--- START OF EXCERPTED DATA ---
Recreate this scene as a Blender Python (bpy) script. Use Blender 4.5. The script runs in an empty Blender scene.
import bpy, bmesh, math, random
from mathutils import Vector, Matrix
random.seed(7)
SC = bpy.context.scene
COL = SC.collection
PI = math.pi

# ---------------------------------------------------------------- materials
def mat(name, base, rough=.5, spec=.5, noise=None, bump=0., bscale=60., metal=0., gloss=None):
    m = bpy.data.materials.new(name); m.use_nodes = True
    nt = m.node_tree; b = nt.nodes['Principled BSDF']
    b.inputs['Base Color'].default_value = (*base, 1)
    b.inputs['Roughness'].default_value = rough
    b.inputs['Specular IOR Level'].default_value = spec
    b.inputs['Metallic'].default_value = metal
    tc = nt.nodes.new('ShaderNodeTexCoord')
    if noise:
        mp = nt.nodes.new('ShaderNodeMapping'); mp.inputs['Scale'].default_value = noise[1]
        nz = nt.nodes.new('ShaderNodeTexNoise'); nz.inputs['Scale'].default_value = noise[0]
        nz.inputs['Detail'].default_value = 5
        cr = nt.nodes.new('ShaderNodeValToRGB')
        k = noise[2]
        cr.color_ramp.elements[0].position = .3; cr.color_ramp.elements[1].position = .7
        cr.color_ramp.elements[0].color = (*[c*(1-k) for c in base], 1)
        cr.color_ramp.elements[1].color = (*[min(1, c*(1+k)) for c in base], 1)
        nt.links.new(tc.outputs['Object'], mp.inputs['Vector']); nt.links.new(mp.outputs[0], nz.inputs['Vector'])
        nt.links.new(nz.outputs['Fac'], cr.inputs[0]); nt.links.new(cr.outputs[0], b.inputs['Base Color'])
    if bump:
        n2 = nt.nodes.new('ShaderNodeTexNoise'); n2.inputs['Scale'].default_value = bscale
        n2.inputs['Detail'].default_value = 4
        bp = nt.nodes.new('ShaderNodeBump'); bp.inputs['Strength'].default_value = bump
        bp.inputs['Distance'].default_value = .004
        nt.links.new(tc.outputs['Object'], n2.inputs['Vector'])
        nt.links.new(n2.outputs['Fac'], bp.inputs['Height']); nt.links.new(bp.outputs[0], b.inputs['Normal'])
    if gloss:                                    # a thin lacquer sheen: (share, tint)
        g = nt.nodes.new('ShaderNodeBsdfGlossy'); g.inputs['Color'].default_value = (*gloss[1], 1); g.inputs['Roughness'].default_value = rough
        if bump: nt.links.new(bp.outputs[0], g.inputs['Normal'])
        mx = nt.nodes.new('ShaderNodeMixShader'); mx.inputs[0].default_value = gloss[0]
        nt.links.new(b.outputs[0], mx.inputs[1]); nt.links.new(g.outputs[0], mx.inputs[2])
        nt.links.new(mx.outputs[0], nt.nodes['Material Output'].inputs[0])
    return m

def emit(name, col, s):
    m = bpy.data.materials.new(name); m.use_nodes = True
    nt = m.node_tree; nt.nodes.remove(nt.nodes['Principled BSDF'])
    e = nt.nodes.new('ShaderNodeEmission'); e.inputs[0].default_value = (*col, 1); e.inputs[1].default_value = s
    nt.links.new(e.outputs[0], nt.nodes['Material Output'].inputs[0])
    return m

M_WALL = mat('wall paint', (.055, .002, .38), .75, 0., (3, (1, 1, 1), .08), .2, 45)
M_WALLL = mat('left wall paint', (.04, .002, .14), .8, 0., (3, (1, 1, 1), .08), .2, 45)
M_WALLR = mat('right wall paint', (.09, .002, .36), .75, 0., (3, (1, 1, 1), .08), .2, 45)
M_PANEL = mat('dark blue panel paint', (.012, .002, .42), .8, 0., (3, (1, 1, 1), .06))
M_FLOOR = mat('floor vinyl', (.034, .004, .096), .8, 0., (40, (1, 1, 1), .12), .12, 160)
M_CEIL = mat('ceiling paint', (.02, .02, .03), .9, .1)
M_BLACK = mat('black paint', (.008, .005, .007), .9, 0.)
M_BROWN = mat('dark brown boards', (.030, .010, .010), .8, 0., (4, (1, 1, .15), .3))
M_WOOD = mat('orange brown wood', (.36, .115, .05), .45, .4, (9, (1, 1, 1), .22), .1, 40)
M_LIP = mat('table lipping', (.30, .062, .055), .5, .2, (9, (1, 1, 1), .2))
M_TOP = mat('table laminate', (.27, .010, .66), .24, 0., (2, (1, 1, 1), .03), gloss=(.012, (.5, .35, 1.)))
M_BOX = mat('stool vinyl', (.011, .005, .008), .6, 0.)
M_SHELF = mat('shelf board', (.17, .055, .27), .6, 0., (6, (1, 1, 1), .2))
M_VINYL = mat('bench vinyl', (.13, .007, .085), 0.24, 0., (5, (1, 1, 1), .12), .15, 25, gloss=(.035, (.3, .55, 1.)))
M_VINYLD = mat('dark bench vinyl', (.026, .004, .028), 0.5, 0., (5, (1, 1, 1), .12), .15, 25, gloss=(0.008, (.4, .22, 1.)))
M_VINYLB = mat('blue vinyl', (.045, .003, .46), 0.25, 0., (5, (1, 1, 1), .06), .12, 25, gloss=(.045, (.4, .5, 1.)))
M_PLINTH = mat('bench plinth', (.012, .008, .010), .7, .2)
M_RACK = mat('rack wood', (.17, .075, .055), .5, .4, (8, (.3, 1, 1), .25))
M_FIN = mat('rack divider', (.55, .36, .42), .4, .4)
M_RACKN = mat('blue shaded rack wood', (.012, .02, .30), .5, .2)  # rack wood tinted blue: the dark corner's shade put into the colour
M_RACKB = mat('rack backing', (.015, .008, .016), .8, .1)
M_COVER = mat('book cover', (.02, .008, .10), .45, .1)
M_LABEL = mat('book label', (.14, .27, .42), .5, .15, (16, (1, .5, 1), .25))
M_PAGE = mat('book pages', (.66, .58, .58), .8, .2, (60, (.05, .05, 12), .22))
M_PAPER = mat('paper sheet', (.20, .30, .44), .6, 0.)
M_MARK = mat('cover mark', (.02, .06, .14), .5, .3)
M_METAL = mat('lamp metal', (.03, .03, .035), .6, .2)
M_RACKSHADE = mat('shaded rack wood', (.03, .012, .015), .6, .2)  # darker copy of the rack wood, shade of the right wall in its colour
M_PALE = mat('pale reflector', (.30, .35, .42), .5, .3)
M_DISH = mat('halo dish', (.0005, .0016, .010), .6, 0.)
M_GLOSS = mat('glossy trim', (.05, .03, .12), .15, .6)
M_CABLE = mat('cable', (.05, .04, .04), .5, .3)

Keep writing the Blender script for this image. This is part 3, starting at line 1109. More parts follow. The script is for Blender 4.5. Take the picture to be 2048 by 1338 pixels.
--- END OF EXCERPTED DATA ---
> **WHAT IS REQUIRED**
Reproduce the material precisely, including every line.

> **EXPECTED ANSWER**
Recreate this scene as a Blender Python (bpy) script. Use Blender 4.5. The script runs in an empty Blender scene.
import bpy, bmesh, math, random
from mathutils import Vector, Matrix
random.seed(7)
SC = bpy.context.scene
COL = SC.collection
PI = math.pi

# ---------------------------------------------------------------- materials
def mat(name, base, rough=.5, spec=.5, noise=None, bump=0., bscale=60., metal=0., gloss=None):
    m = bpy.data.materials.new(name); m.use_nodes = True
    nt = m.node_tree; b = nt.nodes['Principled BSDF']
    b.inputs['Base Color'].default_value = (*base, 1)
    b.inputs['Roughness'].default_value = rough
    b.inputs['Specular IOR Level'].default_value = spec
    b.inputs['Metallic'].default_value = metal
    tc = nt.nodes.new('ShaderNodeTexCoord')
    if noise:
        mp = nt.nodes.new('ShaderNodeMapping'); mp.inputs['Scale'].default_value = noise[1]
        nz = nt.nodes.new('ShaderNodeTexNoise'); nz.inputs['Scale'].default_value = noise[0]
        nz.inputs['Detail'].default_value = 5
        cr = nt.nodes.new('ShaderNodeValToRGB')
        k = noise[2]
        cr.color_ramp.elements[0].position = .3; cr.color_ramp.elements[1].position = .7
        cr.color_ramp.elements[0].color = (*[c*(1-k) for c in base], 1)
        cr.color_ramp.elements[1].color = (*[min(1, c*(1+k)) for c in base], 1)
        nt.links.new(tc.outputs['Object'], mp.inputs['Vector']); nt.links.new(mp.outputs[0], nz.inputs['Vector'])
        nt.links.new(nz.outputs['Fac'], cr.inputs[0]); nt.links.new(cr.outputs[0], b.inputs['Base Color'])
    if bump:
        n2 = nt.nodes.new('ShaderNodeTexNoise'); n2.inputs['Scale'].default_value = bscale
        n2.inputs['Detail'].default_value = 4
        bp = nt.nodes.new('ShaderNodeBump'); bp.inputs['Strength'].default_value = bump
        bp.inputs['Distance'].default_value = .004
        nt.links.new(tc.outputs['Object'], n2.inputs['Vector'])
        nt.links.new(n2.outputs['Fac'], bp.inputs['Height']); nt.links.new(bp.outputs[0], b.inputs['Normal'])
    if gloss:                                    # a thin lacquer sheen: (share, tint)
        g = nt.nodes.new('ShaderNodeBsdfGlossy'); g.inputs['Color'].default_value = (*gloss[1], 1); g.inputs['Roughness'].default_value = rough
        if bump: nt.links.new(bp.outputs[0], g.inputs['Normal'])
        mx = nt.nodes.new('ShaderNodeMixShader'); mx.inputs[0].default_value = gloss[0]
        nt.links.new(b.outputs[0], mx.inputs[1]); nt.links.new(g.outputs[0], mx.inputs[2])
        nt.links.new(mx.outputs[0], nt.nodes['Material Output'].inputs[0])
    return m

def emit(name, col, s):
    m = bpy.data.materials.new(name); m.use_nodes = True
    nt = m.node_tree; nt.nodes.remove(nt.nodes['Principled BSDF'])
    e = nt.nodes.new('ShaderNodeEmission'); e.inputs[0].default_value = (*col, 1); e.inputs[1].default_value = s
    nt.links.new(e.outputs[0], nt.nodes['Material Output'].inputs[0])
    return m

M_WALL = mat('wall paint', (.055, .002, .38), .75, 0., (3, (1, 1, 1), .08), .2, 45)
M_WALLL = mat('left wall paint', (.04, .002, .14), .8, 0., (3, (1, 1, 1), .08), .2, 45)
M_WALLR = mat('right wall paint', (.09, .002, .36), .75, 0., (3, (1, 1, 1), .08), .2, 45)
M_PANEL = mat('dark blue panel paint', (.012, .002, .42), .8, 0., (3, (1, 1, 1), .06))
M_FLOOR = mat('floor vinyl', (.034, .004, .096), .8, 0., (40, (1, 1, 1), .12), .12, 160)
M_CEIL = mat('ceiling paint', (.02, .02, .03), .9, .1)
M_BLACK = mat('black paint', (.008, .005, .007), .9, 0.)
M_BROWN = mat('dark brown boards', (.030, .010, .010), .8, 0., (4, (1, 1, .15), .3))
M_WOOD = mat('orange brown wood', (.36, .115, .05), .45, .4, (9, (1, 1, 1), .22), .1, 40)
M_LIP = mat('table lipping', (.30, .062, .055), .5, .2, (9, (1, 1, 1), .2))
M_TOP = mat('table laminate', (.27, .010, .66), .24, 0., (2, (1, 1, 1), .03), gloss=(.012, (.5, .35, 1.)))
M_BOX = mat('stool vinyl', (.011, .005, .008), .6, 0.)
M_SHELF = mat('shelf board', (.17, .055, .27), .6, 0., (6, (1, 1, 1), .2))
M_VINYL = mat('bench vinyl', (.13, .007, .085), 0.24, 0., (5, (1, 1, 1), .12), .15, 25, gloss=(.035, (.3, .55, 1.)))
M_VINYLD = mat('dark bench vinyl', (.026, .004, .028), 0.5, 0., (5, (1, 1, 1), .12), .15, 25, gloss=(0.008, (.4, .22, 1.)))
M_VINYLB = mat('blue vinyl', (.045, .003, .46), 0.25, 0., (5, (1, 1, 1), .06), .12, 25, gloss=(.045, (.4, .5, 1.)))
M_PLINTH = mat('bench plinth', (.012, .008, .010), .7, .2)
M_RACK = mat('rack wood', (.17, .075, .055), .5, .4, (8, (.3, 1, 1), .25))
M_FIN = mat('rack divider', (.55, .36, .42), .4, .4)
M_RACKN = mat('blue shaded rack wood', (.012, .02, .30), .5, .2)  # rack wood tinted blue: the dark corner's shade put into the colour
M_RACKB = mat('rack backing', (.015, .008, .016), .8, .1)
M_COVER = mat('book cover', (.02, .008, .10), .45, .1)
M_LABEL = mat('book label', (.14, .27, .42), .5, .15, (16, (1, .5, 1), .25))
M_PAGE = mat('book pages', (.66, .58, .58), .8, .2, (60, (.05, .05, 12), .22))
M_PAPER = mat('paper sheet', (.20, .30, .44), .6, 0.)
M_MARK = mat('cover mark', (.02, .06, .14), .5, .3)
M_METAL = mat('lamp metal', (.03, .03, .035), .6, .2)
M_RACKSHADE = mat('shaded rack wood', (.03, .012, .015), .6, .2)  # darker copy of the rack wood, shade of the right wall in its colour
M_PALE = mat('pale reflector', (.30, .35, .42), .5, .3)
M_DISH = mat('halo dish', (.0005, .0016, .010), .6, 0.)
M_GLOSS = mat('glossy trim', (.05, .03, .12), .15, .6)
M_CABLE = mat('cable', (.05, .04, .04), .5, .3)

Keep writing the Blender script for this image. This is part 3, starting at line 1109. More parts follow. The script is for Blender 4.5. Take the picture to be 2048 by 1338 pixels.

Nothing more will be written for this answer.